The fact that a company employed wrong web designers/programmers doesn't mean it's not good in what *it* does (save if what they do are websites, of course).
That's completely true, but not really relevant. You see, doing business means being good at working with others. Standards are a big part of that. If you have to go out of your way to do business with someone, like if they refuse to be paid in US dollars and will only accept canned tuna fish as payment, well, they have to be a whole lot better for you to go out of your way. Normally, who cares? I mean really, if some company wants to make it hard to do business with them, well that sucks and we move on.
The difference here is "embrace, extend, extinguish". It was Microsoft's largely successful plan to break and fragment the Web itself to make it harder for companies to write cross platform solutions and to, in turn, use anything other than Windows. Because a monopolist specifically went out and leveraged their monopoly to encourage the bad behavior on the part of people who make Web sites, we all have a vested interest in correcting that market damage and allowing the state of the art to progress at a normal rate again.
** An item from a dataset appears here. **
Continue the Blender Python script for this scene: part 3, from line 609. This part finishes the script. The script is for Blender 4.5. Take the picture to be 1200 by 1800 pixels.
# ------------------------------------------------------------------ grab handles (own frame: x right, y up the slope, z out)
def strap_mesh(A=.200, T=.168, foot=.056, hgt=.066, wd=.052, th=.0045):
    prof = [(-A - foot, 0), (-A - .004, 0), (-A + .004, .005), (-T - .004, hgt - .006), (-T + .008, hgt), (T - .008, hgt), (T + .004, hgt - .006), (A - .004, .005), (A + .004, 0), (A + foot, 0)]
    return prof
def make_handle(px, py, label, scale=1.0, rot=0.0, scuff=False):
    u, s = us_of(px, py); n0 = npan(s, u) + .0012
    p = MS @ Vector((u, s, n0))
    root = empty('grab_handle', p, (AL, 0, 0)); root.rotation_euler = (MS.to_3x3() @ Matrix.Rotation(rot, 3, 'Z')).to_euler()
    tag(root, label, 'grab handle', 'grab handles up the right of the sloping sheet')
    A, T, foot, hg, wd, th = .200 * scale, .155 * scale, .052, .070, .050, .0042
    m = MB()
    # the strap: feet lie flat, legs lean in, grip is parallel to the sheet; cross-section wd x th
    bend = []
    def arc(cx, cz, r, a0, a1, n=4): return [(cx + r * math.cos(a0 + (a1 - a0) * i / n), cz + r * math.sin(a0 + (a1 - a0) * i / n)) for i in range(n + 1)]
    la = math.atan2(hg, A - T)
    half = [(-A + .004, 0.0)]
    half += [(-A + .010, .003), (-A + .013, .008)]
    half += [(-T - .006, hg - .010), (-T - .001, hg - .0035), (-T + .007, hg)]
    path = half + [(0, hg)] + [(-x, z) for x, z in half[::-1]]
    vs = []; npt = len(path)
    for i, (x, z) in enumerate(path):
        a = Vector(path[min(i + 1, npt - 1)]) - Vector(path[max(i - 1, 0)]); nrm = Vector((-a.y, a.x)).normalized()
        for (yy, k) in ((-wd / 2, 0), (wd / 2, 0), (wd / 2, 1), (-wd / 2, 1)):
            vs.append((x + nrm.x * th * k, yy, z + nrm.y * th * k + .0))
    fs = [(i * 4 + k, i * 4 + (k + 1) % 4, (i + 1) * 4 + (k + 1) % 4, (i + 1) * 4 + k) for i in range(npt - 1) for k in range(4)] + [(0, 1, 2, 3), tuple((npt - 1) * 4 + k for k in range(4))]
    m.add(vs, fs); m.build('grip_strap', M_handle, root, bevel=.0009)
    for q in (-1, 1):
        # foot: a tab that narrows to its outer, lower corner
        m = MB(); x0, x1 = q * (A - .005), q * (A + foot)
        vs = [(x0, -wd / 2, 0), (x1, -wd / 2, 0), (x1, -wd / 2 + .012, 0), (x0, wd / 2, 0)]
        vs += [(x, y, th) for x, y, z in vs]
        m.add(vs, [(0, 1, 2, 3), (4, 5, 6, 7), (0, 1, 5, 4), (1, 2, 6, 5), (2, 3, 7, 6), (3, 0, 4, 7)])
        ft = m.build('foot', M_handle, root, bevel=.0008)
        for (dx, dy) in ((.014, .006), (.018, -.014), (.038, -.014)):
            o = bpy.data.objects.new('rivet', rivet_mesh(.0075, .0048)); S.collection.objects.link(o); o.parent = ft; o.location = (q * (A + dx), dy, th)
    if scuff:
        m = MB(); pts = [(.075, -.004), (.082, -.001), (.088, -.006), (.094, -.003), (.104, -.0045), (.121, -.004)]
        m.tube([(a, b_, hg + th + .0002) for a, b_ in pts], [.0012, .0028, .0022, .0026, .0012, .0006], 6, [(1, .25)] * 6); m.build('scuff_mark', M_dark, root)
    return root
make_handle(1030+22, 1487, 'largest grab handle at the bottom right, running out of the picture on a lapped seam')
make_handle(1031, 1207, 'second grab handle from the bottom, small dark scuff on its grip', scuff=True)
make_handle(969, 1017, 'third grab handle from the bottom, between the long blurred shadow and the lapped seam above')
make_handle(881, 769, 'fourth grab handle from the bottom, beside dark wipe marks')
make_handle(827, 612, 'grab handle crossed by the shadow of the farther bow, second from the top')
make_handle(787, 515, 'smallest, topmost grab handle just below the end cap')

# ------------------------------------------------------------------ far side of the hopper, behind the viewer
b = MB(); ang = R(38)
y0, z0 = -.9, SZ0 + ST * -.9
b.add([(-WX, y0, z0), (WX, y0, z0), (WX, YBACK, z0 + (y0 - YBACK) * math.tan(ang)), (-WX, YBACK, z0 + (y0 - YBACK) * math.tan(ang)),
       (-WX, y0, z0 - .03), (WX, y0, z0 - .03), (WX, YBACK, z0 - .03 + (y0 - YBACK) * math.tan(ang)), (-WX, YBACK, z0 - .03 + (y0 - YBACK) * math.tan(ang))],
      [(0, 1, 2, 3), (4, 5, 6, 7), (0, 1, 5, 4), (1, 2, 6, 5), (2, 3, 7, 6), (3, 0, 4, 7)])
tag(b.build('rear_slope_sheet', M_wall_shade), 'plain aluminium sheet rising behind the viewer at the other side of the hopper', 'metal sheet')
To continue with the analogy, imagine if the RIAA had required all purchases of music to be paid for with canned tuna fish for many years, then finally lost in court and now we're in the situation where many record stores don't even have cash registers, but just special canned tuna counting machines. A big player in the market encouraging a move back to normalcy, while the record stores still are being pressured to only take tuna fish, is then important to all of us.
Now I recognize my example was downright silly. That was by design. I'm trying to explain the concepts involved, divorced from any real situation so everyone can see why it is important in principal. Then, if necessary, we can have a discussion about how the principal applies in this case. This isn't about punishing companies with IE only Web sites. It's about pressuring them to correct our broken market. That they have to suffer for what has happened is just one more piece of damage to be laid at MS's feet.